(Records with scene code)
::::

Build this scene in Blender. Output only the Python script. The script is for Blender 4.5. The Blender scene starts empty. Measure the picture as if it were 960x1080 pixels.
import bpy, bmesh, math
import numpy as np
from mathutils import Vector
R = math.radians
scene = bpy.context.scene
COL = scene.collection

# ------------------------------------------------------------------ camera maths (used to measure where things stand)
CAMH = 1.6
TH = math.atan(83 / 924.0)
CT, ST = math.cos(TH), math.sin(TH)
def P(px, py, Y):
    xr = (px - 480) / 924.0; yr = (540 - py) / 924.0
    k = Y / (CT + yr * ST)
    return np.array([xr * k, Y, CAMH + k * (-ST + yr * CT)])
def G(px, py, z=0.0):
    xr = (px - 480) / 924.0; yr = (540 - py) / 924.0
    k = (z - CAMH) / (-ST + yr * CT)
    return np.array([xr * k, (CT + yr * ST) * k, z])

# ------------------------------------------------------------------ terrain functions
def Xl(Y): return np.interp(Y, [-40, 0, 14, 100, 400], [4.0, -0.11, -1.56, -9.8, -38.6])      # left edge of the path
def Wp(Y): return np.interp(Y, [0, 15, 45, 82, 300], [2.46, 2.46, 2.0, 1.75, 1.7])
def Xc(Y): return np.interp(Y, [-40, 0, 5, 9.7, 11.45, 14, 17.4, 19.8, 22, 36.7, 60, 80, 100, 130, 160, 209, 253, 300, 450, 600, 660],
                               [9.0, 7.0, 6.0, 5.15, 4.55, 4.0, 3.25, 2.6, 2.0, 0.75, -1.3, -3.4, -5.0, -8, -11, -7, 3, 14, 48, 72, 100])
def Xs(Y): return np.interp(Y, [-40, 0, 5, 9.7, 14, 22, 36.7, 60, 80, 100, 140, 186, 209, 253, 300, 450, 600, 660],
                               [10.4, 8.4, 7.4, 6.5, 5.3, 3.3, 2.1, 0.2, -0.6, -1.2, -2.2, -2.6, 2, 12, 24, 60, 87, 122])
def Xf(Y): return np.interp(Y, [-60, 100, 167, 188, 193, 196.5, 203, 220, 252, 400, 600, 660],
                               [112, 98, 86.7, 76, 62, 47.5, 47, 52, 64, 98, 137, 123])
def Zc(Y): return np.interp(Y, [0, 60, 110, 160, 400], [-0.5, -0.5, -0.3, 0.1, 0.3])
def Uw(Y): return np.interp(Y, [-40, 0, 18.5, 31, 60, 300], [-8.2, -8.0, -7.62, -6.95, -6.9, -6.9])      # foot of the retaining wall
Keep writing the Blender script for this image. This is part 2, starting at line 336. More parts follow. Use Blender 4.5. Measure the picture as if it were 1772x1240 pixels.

::::

### What you need to do:
Identify each line in the entries with the word "pixels" and copy it.

### Result of this task:
Build this scene in Blender. Output only the Python script. The script is for Blender 4.5. The Blender scene starts empty. Measure the picture as if it were 960x1080 pixels.
Keep writing the Blender script for this image. This is part 2, starting at line 336. More parts follow. Use Blender 4.5. Measure the picture as if it were 1772x1240 pixels.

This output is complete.